'''

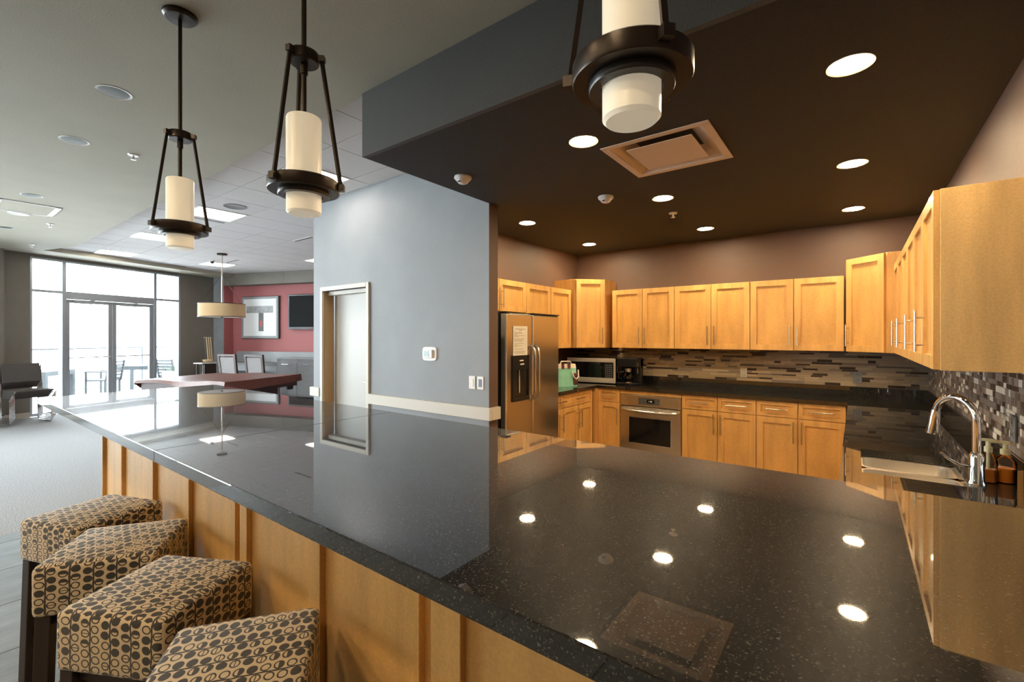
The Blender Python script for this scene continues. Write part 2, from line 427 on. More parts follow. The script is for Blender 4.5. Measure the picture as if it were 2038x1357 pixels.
# grey wall with the door
DX0, DX1, DZ = -5.13, -4.27, 2.06
struct(MB().box(-5.36, YW, 0, DX0, YW + 0.12, ZT + 0.1).box(DX1, YW, 0, XE - 0.004, YW + 0.12, ZT + 0.1).box(DX0, YW, DZ, DX1, YW + 0.12, ZT + 0.1).build('wall_grey', 'grey_vinyl'), 'blue grey textured wall with a thermostat')
struct(box(XE - 0.004, YW + 0.0005, 0, XE, YW + 0.12, ZT + 0.1).build('wall_grey_end', 'kitchen_paint'))
struct(MB().box(-5.36, YW + 0.12, 0, -5.26, 9.4, ZT + 0.1).box(-5.26, YW + 0.9, 0, XL - 0.1, YW + 1.0, 2.6).build('wall_grey_return', 'grey_vinyl'))
d1 = sempty('door_1', ((DX0 + DX1) / 2, YW, 0), 0, 'pale painted door in the grey wall')
hw = (DX1 - DX0) / 2
MB().box(-hw - 0.05, -0.025, 0, -hw, 0.13, DZ + 0.05).box(hw, -0.025, 0, hw + 0.05, 0.13, DZ + 0.05).box(-hw, -0.025, DZ, hw, 0.13, DZ + 0.05).build('door_frame', 'cream_trim', d1, bevel=0.004)
MB().box(-hw, 0.0, 0, -hw + 0.008, 0.128, DZ - 0.01).build('door_jamb', 'jamb_wood', d1)
MB().box(-hw + 0.008, 0.05, DZ - 0.045, hw, 0.125, DZ).build('door_stop', 'cream_trim', d1)
dl = box(-hw + 0.012, 0.135, 0.01, hw, 0.175, DZ - 0.005).build('door_leaf', 'door_paint', d1)
hd = MB().cyl((0.36, 0.135, 1.0), (0.36, 0.09, 1.0), 0.01).cyl((0.365, 0.092, 1.0), (0.22, 0.092, 1.0), 0.009).lathe([(0.0, 0), (0.026, 0), (0.026, 0.01), (0, 0.01)], 16, (0, 0, 0))
hd = MB().cyl((0.36, 0.135, 1.0), (0.36, 0.09, 1.0), 0.01).cyl((0.367, 0.092, 1.0), (0.22, 0.092, 1.0), 0.009).cyl((0.36, 0.135, 1.0), (0.36, 0.126, 1.0), 0.026, 16)
hd.build('door_handle', 'chrome', dl)
# wall rail (trim) around the grey wall
struct(MB().box(DX1 + 0.052, YW - 0.035, 0.79, XE + 0.035, YW, 0.9).box(XE, YW, 0.79, XE + 0.035, YW + 0.12, 0.9).build('trim_1', 'cream_trim', bevel=0.006), 'cream bumper rail along the grey wall')
struct(MB().box(-5.395, YW - 0.035, 0.79, DX0 - 0.055, YW, 0.9).box(-5.395, YW, 0.79, -5.36, YW + 0.6, 0.9).build('trim_2', 'cream_trim', bevel=0.006), 'short cream bumper rail left of the door')

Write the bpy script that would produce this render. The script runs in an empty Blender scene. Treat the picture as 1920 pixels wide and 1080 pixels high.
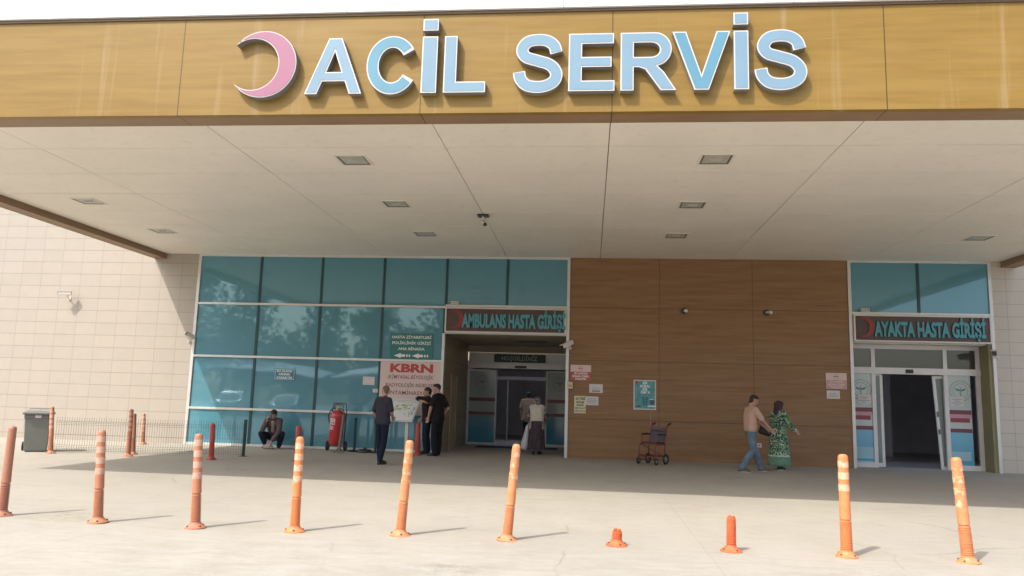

'''

Stated task:
Repeat the material above word for word, please, apart from its images.

Exercise output:
The Blender Python script for this scene continues. Write part 2, from line 427 on. More parts follow. The script is for Blender 4.5. Measure the picture as if it were 2038x1357 pixels.
# grey wall with the door
DX0, DX1, DZ = -5.13, -4.27, 2.06
struct(MB().box(-5.36, YW, 0, DX0, YW + 0.12, ZT + 0.1).box(DX1, YW, 0, XE - 0.004, YW + 0.12, ZT + 0.1).box(DX0, YW, DZ, DX1, YW + 0.12, ZT + 0.1).build('wall_grey', 'grey_vinyl'), 'blue grey textured wall with a thermostat')
struct(box(XE - 0.004, YW + 0.0005, 0, XE, YW + 0.12, ZT + 0.1).build('wall_grey_end', 'kitchen_paint'))
struct(MB().box(-5.36, YW + 0.12, 0, -5.26, 9.4, ZT + 0.1).box(-5.26, YW + 0.9, 0, XL - 0.1, YW + 1.0, 2.6).build('wall_grey_return', 'grey_vinyl'))
d1 = sempty('door_1', ((DX0 + DX1) / 2, YW, 0), 0, 'pale painted door in the grey wall')
hw = (DX1 - DX0) / 2
MB().box(-hw - 0.05, -0.025, 0, -hw, 0.13, DZ + 0.05).box(hw, -0.025, 0, hw + 0.05, 0.13, DZ + 0.05).box(-hw, -0.025, DZ, hw, 0.13, DZ + 0.05).build('door_frame', 'cream_trim', d1, bevel=0.004)
MB().box(-hw, 0.0, 0, -hw + 0.008, 0.128, DZ - 0.01).build('door_jamb', 'jamb_wood', d1)
MB().box(-hw + 0.008, 0.05, DZ - 0.045, hw, 0.125, DZ).build('door_stop', 'cream_trim', d1)
dl = box(-hw + 0.012, 0.135, 0.01, hw, 0.175, DZ - 0.005).build('door_leaf', 'door_paint', d1)
hd = MB().cyl((0.36, 0.135, 1.0), (0.36, 0.09, 1.0), 0.01).cyl((0.365, 0.092, 1.0), (0.22, 0.092, 1.0), 0.009).lathe([(0.0, 0), (0.026, 0), (0.026, 0.01), (0, 0.01)], 16, (0, 0, 0))
hd = MB().cyl((0.36, 0.135, 1.0), (0.36, 0.09, 1.0), 0.01).cyl((0.367, 0.092, 1.0), (0.22, 0.092, 1.0), 0.009).cyl((0.36, 0.135, 1.0), (0.36, 0.126, 1.0), 0.026, 16)
hd.build('door_handle', 'chrome', dl)
# wall rail (trim) around the grey wall
struct(MB().box(DX1 + 0.052, YW - 0.035, 0.79, XE + 0.035, YW, 0.9).box(XE, YW, 0.79, XE + 0.035, YW + 0.12, 0.9).build('trim_1', 'cream_trim', bevel=0.006), 'cream bumper rail along the grey wall')
struct(MB().box(-5.395, YW - 0.035, 0.79, DX0 - 0.055, YW, 0.9).box(-5.395, YW, 0.79, -5.36, YW + 0.6, 0.9).build('trim_2', 'cream_trim', bevel=0.006), 'short cream bumper rail left of the door')

Write the bpy script that would produce this render. The script runs in an empty Blender scene. Treat the picture as 1920 pixels wide and 1080 pixels high.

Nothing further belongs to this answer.